Soul Congress

Mennonite buggy in Penn Yan, New York
Mennonite buggy in Penn Yan, New York

I dropped Peggi and my parents off at the funeral home in Penn Yan where my aunt was laid out. The Menonnite family in this buggy had just paid their respects to my uncle and cousins. My aunt and uncle, solid Catholics, lived on a farm near Dundee for sixty years and the land around them was slowly bought up by Menonnites. They became quite close and shared more values then you might imagine. A Menonnite family eventually bought their farm and rented their 200 year old house back to my aunt and uncle.

I had to leave the funeral home as soon as we arrived because I had forgotten to buy a flower arrangement, something my father had asked me to do yesterday. I spaced it out. I found a florist on Google, a few miles out of town, called the “Garden of Life.” There was a sign in front of an old farm house but no flower shop. I pulled in their driveway to lookup a Plan B and I saw woman with her dog and a small shop behind the house. I told the woman that I was going to calling hours at the funeral home in town and she interjected, “Helen? She told me she had already paid her respects and said, “Come on in and I’ll get you something.” She picked out a coral colored Poinsettia and added some other oddball touches. It was perfect.

A man came in the shop and asked about microphones for an event he was planning. The woman told him to go to Musician’s Friend and get a Sennheiser, but not a cheap one, a good one. When he left I said, “that was some good advice you gave that guy.” She asked if I was in a band and I said I was. She said she and her husband played in a band and, as if on cue, her husband, a drummer, walked in the door.
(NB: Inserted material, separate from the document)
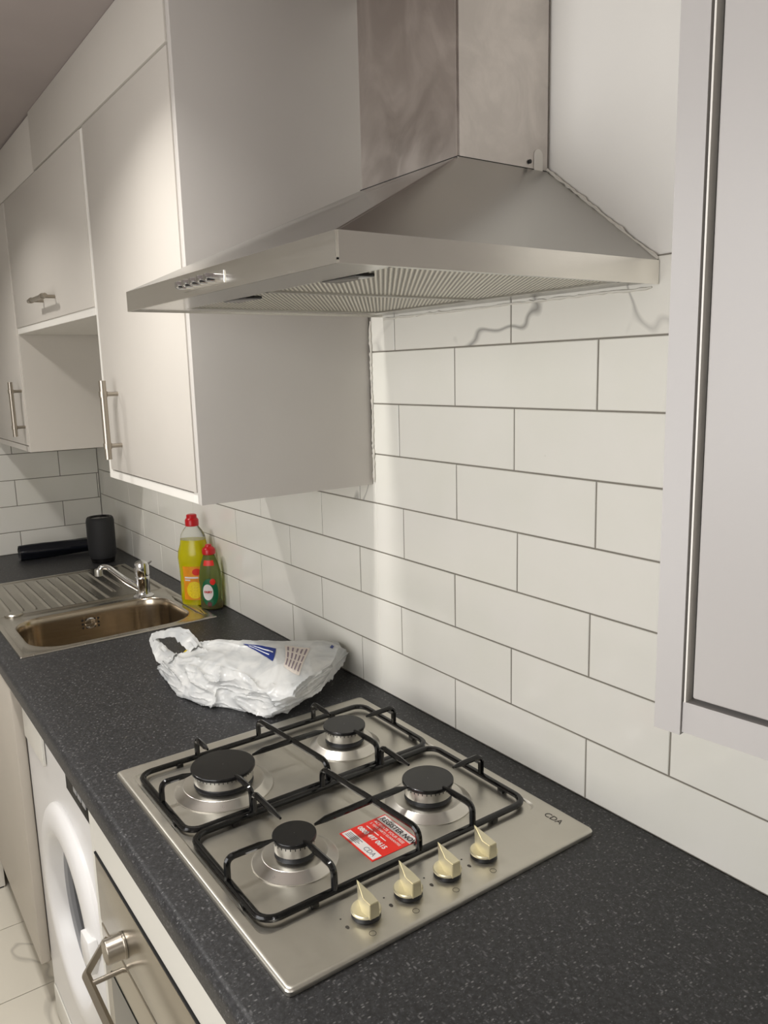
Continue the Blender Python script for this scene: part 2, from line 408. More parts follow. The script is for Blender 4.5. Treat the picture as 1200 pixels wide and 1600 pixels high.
for r_ in range(8):
    z0 = 0 if r_ == 0 else .0979 + .0982 * (r_ - 1); z1 = .0979 + .0982 * r_
    j0 = (0 if r_ % 2 == 0 else .151) + offs[r_]
    rows.append((z0, z1, j0, (lambda x, r_=r_: r_ == 7 or (r_ == 4 and x < .066))))
tile_wall('trim_1', rows, 'white brick-laid wall tiles with grey grout behind the hob and hood', 0.0, 'x', XB + .0015, XF - .3,
          [(XB + .0015, .066, .50), (.066, XF - .3, .786)])
rb = []
for r_ in range(5):
    z0 = 0 if r_ == 0 else .084 + .0985 * (r_ - 1); z1 = .084 + .0985 * r_
    rb.append((z0, z1, (-.146 if r_ % 2 else -.31), (lambda x: False)))
tile_wall('trim_2', rb, 'white brick-laid wall tiles at the far end beyond the sink', XB, 'y', -.64, -.0015, [(-.64, -.0015, .46)])
# ragged sealant line where the cabinet side meets the wall, and under the hood
sl = MB(); pts = []; n = 60
for i in range(n + 1):
    z = .435 + (.745 - .435) * i / n
    pts.append((.0655 + random.uniform(-.0012, .0012), -.0015, z))
sl.tube(pts, [.0022 + random.uniform(-.0010, .0012) for _ in pts], seg=6)
sl.build('trim_3', M['sealant'], kind='structure', label='ragged white sealant bead between cabinet side and tiles')
sl = MB(); pts = []
for i in range(70):
    x = .11 + .585 * i / 69; pts.append((x, -.0012, .7465 + random.uniform(-.0010, .0008)))
sl.tube(pts, [.0016 + random.uniform(-.0006, .0010) for _ in pts], seg=6)
pts = []
for i in range(40):
    t = i / 39; pts.append((.515 + .188 * t, -.001, .925 - .145 * t + random.uniform(-.001, .001)))
sl.tube(pts, [.0020 + random.uniform(-.0010, .0014) for _ in pts], seg=6)
sl.build('trim_4', M['sealant'], kind='structure', label='ragged sealant along the edges of the hood on the wall')

# recessed ceiling lamps
for i, (lx, ly, pw, lc) in enumerate(LAMPS):
    t = empty('ceiling_light', (lx, ly, CEIL), ['recessed round ceiling light above the sink end', 'recessed round ceiling light in front of the hood', 'recessed round ceiling light nearest the camera'][i], 'ceiling light', 'recessed ceiling lights')
    MB().lathe([(LAMP_R + .004, -.002), (LAMP_R + .004, -.010), (LAMP_R + .010, -.012), (LAMP_R + .018, -.004), (LAMP_R + .018, 0)], (lx, ly, CEIL), close=False).build('trim_ring', M['edge_white'], t)
    MB().lathe([(.0005, -.004), (LAMP_R + .003, -.004), (LAMP_R + .003, -.002)], (lx, ly, CEIL), close=False).build('diffuser', M['lamp_glow'], t)

# ------------------------------------------------------------------ worktop
WX0, WX1 = XB + .0015, XF - .3
wt = MB()
SX0, SX1, SY0, SY1 = -1.385, -.64, -.545, -.08      # cut-out for the sink
def prof(y0, y1):
    r = .012; p = [(y1, -.038), (y1, 0)]
    for k in range(7):
        a = math.radians(90 + 15 * k); p.append((y0 + r + r * math.cos(a), -r + r * math.sin(a)))
    for k in range(4):
        a = math.radians(180 + 30 * k); p.append((y0 + .006 + .006 * math.cos(a), -.032 + .006 * math.sin(a)))
    return p
wt.prism(prof(-.605, SY0), 'x', WX0, WX1)
wt.box(WX0, SX0, SY0, -.0002, -.038, 0); wt.box(SX1, WX1, SY0, -.0002, -.038, 0); wt.box(SX0, SX1, SY1, -.0002, -.038, 0)
o = wt.build('worktop', M['worktop'], label='charcoal speckled laminate worktop running the length of the wall', cat='worktop')
for f in o.data.polygons:
    if abs(f.normal.x) < .5 and f.center.y < -.58: f.use_smooth = True

# ------------------------------------------------------------------ handles
def bar_handle(parent, x, y, z0, z1, ydoor, horiz=False):
    g = MB(); r = .0056 if horiz else .0072
    L = (lambda t: (t, y, z0)) if horiz else (lambda t: (x, y, t))
    a, b_ = (x, z1) if horiz else (z0, z1)
    g.tube([L(a), L(b_)], r, seg=16)
    for t in (a + .028, b_ - .028):
        g.tube([L(t - .006), L(t + .006)], r + .0016, seg=16)
        p = L(t); g.tube([(p[0], y, p[2]), (p[0], ydoor, p[2])], .0045, seg=12)
    return g.build('handle', M['satin'], parent, label='brushed nickel bar handle')

# ------------------------------------------------------------------ wall cabinets
YF = -.36; TOPC = 1.168; BT = .018
def shell(g, x0, x1, z0, z1, yf=YF, yb=-.001, t=BT, back=True):
    g.box(x0, x0 + t, yf, yb, z0, z1, .0007, 1); g.box(x1 - t, x1, yf, yb, z0, z1, .0007, 1)
    g.box(x0 + t, x1 - t, yf, yb, z0, z0 + t, .0007, 1); g.box(x0 + t, x1 - t, yf, yb, z1 - t, z1, .0007, 1)
    if back: g.box(x0 + t, x1 - t, yb - .01, yb, z0 + t, z1 - t)
    return g
# near tall unit
c = empty('wall_cabinet', (-.2, -.18, .43), 'tall white wall cabinet left of the cooker hood, long vertical bar handle', 'cabinet', 'white wall cabinets')
shell(MB(), -.466, .044, .430, TOPC).build('carcass', M['edge_white'], c)
MB().box(.0445, .060, YF - .001, -.001, .430, CEIL - .001, .0012, 2).build('end_panel', M['side_panel'], c, label='tall plain side panel facing the hood')
d = MB().box(-.4435, .0435, YF - .003, YF + .016, .4505, TOPC - .001, .0012, 2).build('door', M['cabinet'], c)
MB().box(-.4465, .0425, YF + .0165, YF + .018, .4485, TOPC - .02).build('shadow_gap', M['dark_gap'], c)
bar_handle(d, -.352, YF - .033, .482, .646, YF - .002)
# bridging unit over the open gap
c = empty('wall_cabinet', (-.87, -.18, .80), 'short wall cabinet over the open gap, small horizontal bar handle', 'cabinet', 'white wall cabinets')
shell(MB(), -1.282, -.4675, .787, TOPC).build('carcass', M['edge_white'], c)
d = MB().box(-1.281, -.4695, YF - .003, YF + .016, .805, TOPC - .001, .0012, 2).build('door', M['cabinet'], c)
bar_handle(d, -.945, YF - .033, .855, -.765, YF - .002, horiz=True)
# far unit
c = empty('wall_cabinet', (-1.57, -.18, .43), 'farthest wall cabinet in the corner over the draining board', 'cabinet', 'white wall cabinets')
shell(MB(), XB + .003, -1.284, .430, TOPC).build('carcass', M['cabinet'], c)
d = MB().box(XB + .005, -1.295, YF - .003, YF + .016, .4505, TOPC - .001, .0012, 2).build('door', M['cabinet'], c)
MB().box(XB + .02, -1.2925, YF + .0165, YF + .018, .4485, TOPC - .02).build('shadow_gap', M['dark_gap'], c)
bar_handle(d, -1.306, YF - .034, .480, .646, YF - .002)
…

He introduced himself as Richard and said he left school when he was seventeen. He studied at Berkelee when it was still in its original location and his teacher was Louie Bellson. He went out on the road with a big band right after school. He played with the Temptations for six months, the only white guy in the band. They played the same set every night in the same order. He couldn’t take it anymore and quit. His band, “Soul Congress,” backed a long list of soul and gospel groups. They were opening for James Brown on the night that Martin Luther King was shot. Mr. Brown played a long set and wore out his drummer so he asked this guy to sit in. He said, “I’d go out on the road right now. I loved being on the road.”

4 Comments

4 Replies to “Soul Congress”

  1. Paul, I know you are no showoff, but you have truly “buried your lead.” Please open with “They were opening for James Brown the day Martin Luther King Jr was shot.” PLEASE. Says the writing teacher in me — what a story!